Advanced techniques of music listening developed through sight-singing, dictation, and aural analysis. Students develop skills for critically listening to, analyzing, and notating four-part chromatic harmony, chromatic melodies, advanced rhythm and meter, and instrumentation in common-practice 18th and 19th century classical repertoire. Course activities are correlated with topics presented in the co-requisite course, Advanced Theory & Practice: Chromatic Harmony & Form.
Upon successful completion of this course, students will be able to:
Sight-read, transcribe, and improvise with rhythms in simple, compound, asymmetrical, and changing meters that incorporate complex rhythmic patterns, small subdivisions, and polyrhythms.
Aurally identify and diagram formal structures, including binary, ternary, strophic, sonata, rondo, theme and variation, and fugue.
Analyze and annotate musical excerpts using audio annotation tools, identifying formal sections, phrase structure, cadences, key areas, and modulations without the use of a score.

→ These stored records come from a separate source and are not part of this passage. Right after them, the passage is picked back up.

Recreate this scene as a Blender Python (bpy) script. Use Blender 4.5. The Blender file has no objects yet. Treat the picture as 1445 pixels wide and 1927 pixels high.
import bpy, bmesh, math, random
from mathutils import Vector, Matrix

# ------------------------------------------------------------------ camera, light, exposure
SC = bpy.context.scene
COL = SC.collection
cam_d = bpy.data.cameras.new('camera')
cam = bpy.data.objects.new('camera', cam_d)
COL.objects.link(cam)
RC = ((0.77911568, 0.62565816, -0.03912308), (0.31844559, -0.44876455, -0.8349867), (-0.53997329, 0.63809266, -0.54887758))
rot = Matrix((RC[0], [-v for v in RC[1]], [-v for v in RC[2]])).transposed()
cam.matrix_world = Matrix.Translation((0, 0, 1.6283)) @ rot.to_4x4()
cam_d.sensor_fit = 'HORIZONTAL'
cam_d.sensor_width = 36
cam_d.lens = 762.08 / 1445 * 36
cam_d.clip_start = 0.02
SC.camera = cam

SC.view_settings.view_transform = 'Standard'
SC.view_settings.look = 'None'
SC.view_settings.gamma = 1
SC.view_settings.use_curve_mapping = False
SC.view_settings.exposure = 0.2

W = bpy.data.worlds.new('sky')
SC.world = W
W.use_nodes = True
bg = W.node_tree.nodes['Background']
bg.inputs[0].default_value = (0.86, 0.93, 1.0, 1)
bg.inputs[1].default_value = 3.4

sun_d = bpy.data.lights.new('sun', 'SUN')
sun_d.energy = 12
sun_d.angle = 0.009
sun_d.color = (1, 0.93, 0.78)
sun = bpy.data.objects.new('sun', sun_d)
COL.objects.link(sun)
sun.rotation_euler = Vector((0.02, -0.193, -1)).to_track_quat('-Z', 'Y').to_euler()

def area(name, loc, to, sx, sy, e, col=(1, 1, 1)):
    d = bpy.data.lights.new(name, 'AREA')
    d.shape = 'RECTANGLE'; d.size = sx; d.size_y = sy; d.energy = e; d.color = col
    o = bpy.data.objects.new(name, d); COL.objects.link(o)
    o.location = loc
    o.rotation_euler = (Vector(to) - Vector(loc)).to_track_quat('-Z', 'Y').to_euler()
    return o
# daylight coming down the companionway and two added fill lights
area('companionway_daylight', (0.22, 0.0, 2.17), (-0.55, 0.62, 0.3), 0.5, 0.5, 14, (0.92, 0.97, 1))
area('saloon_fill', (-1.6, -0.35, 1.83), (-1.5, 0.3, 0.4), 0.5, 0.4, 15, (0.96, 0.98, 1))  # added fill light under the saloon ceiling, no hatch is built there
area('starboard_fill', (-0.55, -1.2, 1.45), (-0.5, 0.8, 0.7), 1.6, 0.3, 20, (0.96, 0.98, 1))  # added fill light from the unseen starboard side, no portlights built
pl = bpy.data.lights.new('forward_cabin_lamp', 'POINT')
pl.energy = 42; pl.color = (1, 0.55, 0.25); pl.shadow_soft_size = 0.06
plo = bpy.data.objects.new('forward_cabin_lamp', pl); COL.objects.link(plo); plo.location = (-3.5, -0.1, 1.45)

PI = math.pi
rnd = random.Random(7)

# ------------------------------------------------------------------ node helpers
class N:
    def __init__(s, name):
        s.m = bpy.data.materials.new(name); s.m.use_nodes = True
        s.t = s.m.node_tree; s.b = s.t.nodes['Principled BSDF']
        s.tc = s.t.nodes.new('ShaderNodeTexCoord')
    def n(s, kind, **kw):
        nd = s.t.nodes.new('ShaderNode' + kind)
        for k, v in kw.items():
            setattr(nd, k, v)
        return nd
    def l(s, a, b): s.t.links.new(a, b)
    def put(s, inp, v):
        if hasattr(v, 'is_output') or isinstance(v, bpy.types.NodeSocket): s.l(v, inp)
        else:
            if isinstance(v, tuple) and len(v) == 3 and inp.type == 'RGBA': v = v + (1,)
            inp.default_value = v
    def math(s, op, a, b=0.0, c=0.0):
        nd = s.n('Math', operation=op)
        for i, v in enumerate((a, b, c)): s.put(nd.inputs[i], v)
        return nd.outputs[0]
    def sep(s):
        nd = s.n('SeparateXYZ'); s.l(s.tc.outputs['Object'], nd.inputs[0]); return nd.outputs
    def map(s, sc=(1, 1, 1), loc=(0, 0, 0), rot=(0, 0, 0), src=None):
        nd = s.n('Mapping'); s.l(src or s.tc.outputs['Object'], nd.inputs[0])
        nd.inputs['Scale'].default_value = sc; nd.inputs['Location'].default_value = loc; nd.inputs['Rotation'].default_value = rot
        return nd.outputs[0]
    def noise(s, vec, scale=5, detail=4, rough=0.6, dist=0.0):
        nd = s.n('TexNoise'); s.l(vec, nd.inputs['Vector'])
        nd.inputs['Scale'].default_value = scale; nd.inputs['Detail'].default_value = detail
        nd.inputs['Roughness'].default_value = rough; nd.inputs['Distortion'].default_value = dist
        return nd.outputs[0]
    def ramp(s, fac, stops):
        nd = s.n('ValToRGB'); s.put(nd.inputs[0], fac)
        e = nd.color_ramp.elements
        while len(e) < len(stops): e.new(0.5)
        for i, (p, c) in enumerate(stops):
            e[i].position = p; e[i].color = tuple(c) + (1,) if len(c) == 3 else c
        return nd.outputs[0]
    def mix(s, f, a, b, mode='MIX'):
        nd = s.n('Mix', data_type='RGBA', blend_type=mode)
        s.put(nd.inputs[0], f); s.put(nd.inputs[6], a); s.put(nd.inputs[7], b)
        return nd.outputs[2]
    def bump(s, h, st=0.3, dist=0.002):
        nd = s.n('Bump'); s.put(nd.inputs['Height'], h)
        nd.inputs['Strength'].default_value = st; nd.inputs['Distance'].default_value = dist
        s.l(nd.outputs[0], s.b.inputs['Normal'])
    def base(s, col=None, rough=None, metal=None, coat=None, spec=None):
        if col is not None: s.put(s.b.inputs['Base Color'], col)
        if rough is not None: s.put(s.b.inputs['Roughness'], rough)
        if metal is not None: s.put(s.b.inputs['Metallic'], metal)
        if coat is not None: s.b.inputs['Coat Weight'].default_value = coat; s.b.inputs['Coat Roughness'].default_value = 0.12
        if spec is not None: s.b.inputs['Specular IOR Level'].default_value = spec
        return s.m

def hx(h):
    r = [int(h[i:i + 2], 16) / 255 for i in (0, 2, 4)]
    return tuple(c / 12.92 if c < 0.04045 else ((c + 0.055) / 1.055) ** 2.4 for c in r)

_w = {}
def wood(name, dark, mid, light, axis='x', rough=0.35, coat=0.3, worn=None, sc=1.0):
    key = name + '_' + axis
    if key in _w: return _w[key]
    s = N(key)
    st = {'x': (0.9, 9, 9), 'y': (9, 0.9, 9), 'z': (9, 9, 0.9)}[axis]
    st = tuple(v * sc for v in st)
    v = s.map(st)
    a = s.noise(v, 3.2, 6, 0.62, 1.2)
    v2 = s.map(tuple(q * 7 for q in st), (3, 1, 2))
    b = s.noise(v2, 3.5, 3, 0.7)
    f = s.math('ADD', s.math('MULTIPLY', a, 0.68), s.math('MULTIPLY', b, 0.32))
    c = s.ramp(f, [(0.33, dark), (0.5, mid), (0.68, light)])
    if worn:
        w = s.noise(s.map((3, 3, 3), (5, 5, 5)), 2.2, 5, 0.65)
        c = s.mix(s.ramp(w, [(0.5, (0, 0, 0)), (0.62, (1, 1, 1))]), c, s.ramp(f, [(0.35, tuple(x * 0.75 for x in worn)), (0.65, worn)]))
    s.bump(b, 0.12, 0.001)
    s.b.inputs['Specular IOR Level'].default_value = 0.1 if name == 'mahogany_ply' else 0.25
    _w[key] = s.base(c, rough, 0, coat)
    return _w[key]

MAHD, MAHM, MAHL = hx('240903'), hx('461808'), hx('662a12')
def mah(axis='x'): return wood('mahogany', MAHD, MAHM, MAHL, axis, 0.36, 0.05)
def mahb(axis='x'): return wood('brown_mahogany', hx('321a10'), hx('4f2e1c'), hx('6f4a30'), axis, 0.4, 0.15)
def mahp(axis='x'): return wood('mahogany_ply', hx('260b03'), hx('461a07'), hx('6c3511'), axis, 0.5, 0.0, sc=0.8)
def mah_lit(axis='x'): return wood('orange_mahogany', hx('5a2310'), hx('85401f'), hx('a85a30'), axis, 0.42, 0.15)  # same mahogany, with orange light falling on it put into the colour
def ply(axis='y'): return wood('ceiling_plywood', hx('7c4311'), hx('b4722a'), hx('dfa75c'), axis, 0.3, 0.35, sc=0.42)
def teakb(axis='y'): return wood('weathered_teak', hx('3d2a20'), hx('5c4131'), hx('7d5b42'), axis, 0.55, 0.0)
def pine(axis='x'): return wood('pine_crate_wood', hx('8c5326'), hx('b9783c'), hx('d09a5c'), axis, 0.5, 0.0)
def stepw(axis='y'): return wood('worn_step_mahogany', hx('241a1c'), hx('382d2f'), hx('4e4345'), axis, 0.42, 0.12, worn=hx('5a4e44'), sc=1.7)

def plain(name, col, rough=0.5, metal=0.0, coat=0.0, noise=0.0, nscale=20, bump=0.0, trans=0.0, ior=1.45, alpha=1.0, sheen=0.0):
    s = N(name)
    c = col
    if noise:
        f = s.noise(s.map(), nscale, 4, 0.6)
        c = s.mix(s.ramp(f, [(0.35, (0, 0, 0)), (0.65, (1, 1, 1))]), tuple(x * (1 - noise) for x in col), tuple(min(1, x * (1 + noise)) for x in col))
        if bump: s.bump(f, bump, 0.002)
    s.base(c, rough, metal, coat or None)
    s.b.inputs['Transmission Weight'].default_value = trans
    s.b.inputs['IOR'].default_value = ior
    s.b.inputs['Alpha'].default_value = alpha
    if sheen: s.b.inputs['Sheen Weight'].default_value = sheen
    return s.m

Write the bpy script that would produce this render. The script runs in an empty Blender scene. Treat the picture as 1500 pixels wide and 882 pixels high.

Sight-sing and improvise melodies that incorporate advanced chromatic harmonies, including mode mixture, Neapolitan sixths, augmented sixths, CTº7 chords, chromatic modulation, enharmonic reinterpretation, altered and extended chords, and chromatic mediants.
Transcribe and notate chord progressions, melodies, and outer voices in examples from the repertoire that feature advanced chromatic harmonies and complex rhythms.
This is a template for the MPATC-UE 1341 syllabus. The content of the syllabus may vary by semester and instructor. Please see the syllabus for the semester and section you are registered for.